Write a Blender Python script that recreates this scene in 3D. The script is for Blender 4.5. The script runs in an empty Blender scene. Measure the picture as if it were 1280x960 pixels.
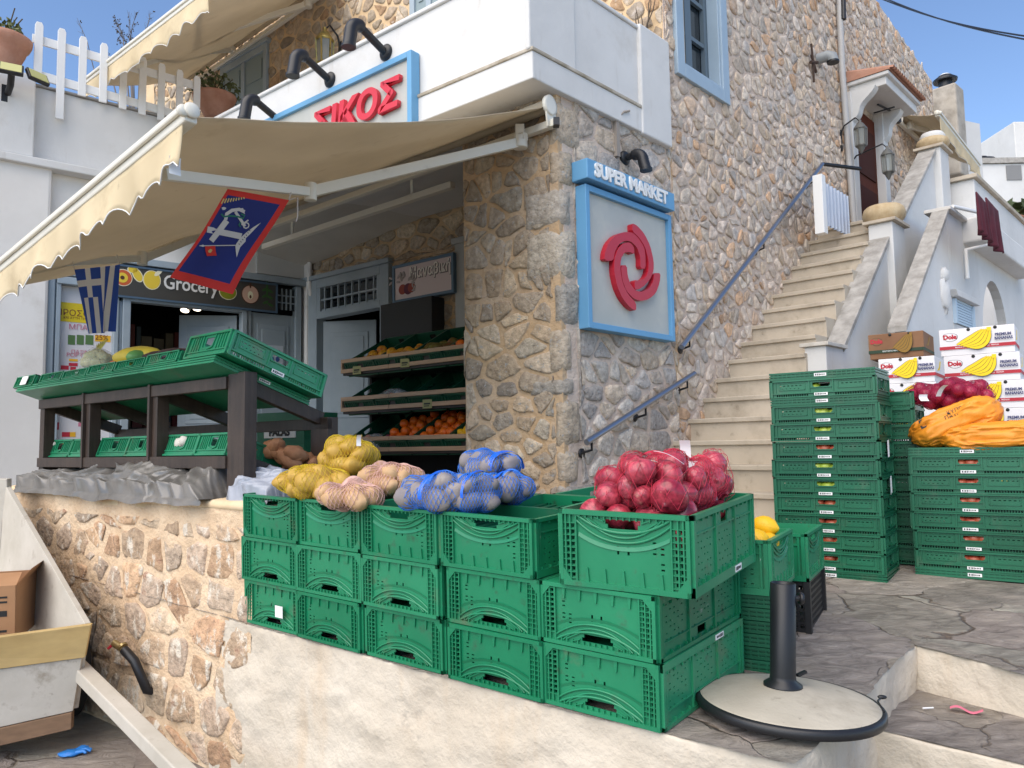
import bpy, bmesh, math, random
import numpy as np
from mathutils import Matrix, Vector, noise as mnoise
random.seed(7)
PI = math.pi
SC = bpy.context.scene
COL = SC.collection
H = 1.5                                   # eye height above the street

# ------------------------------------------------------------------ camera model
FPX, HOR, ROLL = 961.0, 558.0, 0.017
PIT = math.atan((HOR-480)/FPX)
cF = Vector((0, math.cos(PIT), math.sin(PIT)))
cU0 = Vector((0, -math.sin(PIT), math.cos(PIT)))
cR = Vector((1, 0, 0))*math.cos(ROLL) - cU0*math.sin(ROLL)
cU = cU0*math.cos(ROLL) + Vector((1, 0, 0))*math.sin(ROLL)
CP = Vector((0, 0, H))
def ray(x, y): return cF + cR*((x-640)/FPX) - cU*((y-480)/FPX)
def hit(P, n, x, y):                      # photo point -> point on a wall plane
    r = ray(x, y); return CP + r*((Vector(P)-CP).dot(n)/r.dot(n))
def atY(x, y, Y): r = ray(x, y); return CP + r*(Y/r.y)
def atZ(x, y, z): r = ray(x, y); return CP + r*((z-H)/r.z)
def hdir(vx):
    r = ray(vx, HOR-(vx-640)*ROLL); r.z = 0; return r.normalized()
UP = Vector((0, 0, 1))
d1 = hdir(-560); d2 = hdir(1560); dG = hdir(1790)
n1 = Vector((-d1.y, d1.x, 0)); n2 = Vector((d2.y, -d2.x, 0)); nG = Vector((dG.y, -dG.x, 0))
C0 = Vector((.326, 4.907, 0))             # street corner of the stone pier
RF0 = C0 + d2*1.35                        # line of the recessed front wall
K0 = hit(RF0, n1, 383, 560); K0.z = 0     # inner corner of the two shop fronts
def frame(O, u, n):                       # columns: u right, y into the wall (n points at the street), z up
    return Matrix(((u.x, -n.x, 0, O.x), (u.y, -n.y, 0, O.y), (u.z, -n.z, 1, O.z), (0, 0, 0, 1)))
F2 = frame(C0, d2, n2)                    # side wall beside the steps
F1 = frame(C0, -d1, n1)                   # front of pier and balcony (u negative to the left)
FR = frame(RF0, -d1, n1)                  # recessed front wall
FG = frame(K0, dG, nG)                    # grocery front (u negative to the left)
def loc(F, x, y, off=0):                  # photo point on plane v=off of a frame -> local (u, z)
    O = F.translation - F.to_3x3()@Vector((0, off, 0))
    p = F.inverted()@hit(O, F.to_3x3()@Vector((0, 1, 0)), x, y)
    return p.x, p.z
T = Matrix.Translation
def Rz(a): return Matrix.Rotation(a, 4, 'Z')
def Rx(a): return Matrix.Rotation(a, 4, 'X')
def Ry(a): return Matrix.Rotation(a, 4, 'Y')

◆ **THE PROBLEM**
Transcribe the opening line of the listing above, please, and every line after it through the line with "above the street", word for word, without pictures.

◆ **FINISHED TASK**
Write a Blender Python script that recreates this scene in 3D. The script is for Blender 4.5. The script runs in an empty Blender scene. Measure the picture as if it were 1280x960 pixels.
import bpy, bmesh, math, random
import numpy as np
from mathutils import Matrix, Vector, noise as mnoise
random.seed(7)
PI = math.pi
SC = bpy.context.scene
COL = SC.collection
H = 1.5                                   # eye height above the street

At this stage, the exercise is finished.